▶ **AIM**
What is to be transcribed is the run of lines opening with the one that has "Model this scene" and closing with the one that has "COL = SC.collection", and only that run, exactly.

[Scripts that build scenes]

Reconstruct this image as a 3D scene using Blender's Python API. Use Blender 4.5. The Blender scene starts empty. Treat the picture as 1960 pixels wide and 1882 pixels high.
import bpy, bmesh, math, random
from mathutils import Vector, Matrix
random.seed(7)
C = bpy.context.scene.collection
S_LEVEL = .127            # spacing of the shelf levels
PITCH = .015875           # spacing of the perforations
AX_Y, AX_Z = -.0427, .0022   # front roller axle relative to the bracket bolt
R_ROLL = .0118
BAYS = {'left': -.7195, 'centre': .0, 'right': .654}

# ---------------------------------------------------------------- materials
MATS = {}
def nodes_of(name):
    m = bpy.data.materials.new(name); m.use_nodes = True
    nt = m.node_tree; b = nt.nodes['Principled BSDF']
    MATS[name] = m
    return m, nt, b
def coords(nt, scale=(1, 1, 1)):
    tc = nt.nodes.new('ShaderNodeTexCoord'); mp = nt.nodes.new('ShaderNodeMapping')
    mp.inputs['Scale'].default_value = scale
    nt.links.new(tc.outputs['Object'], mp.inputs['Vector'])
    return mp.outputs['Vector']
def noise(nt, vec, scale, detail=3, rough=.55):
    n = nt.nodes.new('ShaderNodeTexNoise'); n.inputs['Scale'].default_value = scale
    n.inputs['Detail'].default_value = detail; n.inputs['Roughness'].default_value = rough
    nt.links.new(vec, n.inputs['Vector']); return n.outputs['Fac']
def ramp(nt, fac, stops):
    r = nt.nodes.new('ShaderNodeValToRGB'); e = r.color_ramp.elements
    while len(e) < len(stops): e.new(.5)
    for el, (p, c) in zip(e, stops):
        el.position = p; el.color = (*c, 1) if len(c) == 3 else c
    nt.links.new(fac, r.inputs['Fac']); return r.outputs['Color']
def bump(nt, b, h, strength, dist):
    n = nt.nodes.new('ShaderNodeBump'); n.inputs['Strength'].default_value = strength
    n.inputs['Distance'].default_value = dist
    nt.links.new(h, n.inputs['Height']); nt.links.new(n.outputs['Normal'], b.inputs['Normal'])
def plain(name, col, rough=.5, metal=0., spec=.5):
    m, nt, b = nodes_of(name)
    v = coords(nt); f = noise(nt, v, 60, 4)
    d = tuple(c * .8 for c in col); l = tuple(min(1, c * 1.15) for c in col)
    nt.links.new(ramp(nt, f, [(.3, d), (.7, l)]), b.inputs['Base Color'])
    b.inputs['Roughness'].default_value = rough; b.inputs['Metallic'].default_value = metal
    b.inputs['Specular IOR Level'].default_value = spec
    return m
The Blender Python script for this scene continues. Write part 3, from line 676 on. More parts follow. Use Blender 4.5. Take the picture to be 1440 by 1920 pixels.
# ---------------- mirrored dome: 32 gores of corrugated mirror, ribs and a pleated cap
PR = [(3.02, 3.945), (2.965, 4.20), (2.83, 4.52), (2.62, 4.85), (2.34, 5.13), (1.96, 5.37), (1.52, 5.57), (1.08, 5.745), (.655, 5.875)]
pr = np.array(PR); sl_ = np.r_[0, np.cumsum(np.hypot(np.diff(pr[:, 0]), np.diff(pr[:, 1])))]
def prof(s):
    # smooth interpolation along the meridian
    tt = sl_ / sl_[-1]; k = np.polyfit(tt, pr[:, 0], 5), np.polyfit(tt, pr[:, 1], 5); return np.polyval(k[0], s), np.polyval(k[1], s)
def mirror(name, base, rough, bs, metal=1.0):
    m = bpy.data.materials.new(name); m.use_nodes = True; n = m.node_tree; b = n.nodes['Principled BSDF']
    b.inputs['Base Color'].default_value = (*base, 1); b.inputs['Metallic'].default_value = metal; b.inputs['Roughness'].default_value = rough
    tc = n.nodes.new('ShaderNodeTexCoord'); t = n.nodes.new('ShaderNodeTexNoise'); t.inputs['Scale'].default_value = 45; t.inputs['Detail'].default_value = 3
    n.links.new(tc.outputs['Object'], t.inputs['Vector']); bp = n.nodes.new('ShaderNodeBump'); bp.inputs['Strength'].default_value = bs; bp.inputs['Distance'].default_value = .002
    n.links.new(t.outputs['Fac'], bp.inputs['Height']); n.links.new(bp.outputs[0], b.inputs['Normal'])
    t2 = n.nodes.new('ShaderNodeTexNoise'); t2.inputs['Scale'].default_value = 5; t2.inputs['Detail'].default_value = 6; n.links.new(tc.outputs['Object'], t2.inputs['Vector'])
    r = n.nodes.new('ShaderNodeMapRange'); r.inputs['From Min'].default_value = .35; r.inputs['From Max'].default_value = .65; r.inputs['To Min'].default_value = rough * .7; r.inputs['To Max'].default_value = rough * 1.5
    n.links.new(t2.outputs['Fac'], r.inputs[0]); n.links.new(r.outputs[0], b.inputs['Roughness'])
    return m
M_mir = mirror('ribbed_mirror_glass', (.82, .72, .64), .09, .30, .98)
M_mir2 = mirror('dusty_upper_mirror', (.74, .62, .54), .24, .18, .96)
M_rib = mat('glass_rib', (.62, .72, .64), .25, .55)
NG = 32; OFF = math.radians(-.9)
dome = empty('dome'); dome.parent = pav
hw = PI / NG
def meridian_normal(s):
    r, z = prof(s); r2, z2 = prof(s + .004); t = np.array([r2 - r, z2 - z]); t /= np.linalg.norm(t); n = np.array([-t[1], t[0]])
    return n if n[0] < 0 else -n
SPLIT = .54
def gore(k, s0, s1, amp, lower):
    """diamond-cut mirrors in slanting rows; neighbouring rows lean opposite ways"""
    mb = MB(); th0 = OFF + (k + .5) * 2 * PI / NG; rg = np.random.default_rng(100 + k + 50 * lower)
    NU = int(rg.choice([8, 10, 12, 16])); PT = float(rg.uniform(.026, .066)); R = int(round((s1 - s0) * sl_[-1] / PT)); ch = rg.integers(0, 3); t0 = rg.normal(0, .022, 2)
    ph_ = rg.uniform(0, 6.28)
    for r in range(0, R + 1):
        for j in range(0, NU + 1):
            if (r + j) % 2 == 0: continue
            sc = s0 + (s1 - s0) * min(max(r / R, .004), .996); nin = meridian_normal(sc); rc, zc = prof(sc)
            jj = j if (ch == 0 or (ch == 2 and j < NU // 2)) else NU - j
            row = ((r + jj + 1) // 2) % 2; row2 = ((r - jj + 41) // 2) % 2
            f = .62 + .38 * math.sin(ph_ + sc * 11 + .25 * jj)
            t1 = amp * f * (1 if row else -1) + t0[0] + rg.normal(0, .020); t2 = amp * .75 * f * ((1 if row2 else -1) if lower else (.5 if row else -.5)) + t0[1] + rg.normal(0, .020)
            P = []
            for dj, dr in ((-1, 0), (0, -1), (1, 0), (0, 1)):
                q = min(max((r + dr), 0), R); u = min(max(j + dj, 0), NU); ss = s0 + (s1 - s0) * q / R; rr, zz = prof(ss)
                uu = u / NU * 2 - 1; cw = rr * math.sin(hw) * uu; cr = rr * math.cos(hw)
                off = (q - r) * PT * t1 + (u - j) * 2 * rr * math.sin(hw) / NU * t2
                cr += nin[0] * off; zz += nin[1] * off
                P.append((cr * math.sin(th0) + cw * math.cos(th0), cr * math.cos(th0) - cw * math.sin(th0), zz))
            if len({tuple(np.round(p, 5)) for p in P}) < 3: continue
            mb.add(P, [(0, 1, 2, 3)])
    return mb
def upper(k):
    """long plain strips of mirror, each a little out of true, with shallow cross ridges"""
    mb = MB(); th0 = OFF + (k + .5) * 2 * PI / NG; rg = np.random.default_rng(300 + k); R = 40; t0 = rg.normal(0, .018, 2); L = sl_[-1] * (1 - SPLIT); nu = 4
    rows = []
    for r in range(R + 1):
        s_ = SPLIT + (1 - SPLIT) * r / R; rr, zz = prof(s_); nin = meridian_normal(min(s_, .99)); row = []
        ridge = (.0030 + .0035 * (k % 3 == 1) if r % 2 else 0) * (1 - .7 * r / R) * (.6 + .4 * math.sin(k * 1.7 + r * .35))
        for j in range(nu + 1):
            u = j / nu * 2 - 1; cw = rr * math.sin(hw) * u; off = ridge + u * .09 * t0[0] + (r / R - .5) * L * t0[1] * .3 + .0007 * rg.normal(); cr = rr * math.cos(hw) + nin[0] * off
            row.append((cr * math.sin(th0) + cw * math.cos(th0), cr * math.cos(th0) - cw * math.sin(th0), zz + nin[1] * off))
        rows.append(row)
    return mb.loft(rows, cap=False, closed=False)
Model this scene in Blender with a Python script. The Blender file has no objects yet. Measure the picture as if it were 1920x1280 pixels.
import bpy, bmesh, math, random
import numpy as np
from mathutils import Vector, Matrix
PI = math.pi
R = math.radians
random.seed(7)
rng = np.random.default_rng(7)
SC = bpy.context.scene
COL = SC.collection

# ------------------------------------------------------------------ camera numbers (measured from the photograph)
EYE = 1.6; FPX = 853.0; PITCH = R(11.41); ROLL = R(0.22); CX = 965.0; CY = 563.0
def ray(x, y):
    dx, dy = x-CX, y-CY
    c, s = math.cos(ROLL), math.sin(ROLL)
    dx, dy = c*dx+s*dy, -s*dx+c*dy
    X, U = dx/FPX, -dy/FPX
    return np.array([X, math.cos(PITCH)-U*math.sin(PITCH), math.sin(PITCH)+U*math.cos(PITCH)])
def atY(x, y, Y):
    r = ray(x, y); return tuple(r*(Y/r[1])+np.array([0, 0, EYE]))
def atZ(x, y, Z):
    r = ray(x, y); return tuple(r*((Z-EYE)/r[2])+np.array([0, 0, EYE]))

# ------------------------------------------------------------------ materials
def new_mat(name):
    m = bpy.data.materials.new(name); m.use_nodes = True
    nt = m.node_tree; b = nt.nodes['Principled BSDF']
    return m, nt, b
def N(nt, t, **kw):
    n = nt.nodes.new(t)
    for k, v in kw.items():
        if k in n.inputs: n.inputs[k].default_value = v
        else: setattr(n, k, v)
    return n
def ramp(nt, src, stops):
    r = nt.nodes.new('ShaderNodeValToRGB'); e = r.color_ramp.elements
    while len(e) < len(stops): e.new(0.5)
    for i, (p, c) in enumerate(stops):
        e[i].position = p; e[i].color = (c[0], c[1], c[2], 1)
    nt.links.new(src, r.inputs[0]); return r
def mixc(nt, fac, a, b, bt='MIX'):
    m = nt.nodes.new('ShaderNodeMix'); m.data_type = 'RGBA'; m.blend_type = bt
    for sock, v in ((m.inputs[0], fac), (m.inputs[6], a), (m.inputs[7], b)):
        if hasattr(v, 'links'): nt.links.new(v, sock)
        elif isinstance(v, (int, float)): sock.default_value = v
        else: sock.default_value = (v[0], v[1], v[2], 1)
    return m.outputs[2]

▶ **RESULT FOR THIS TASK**
Model this scene in Blender with a Python script. The Blender file has no objects yet. Measure the picture as if it were 1920x1280 pixels.
import bpy, bmesh, math, random
import numpy as np
from mathutils import Vector, Matrix
PI = math.pi
R = math.radians
random.seed(7)
rng = np.random.default_rng(7)
SC = bpy.context.scene
COL = SC.collection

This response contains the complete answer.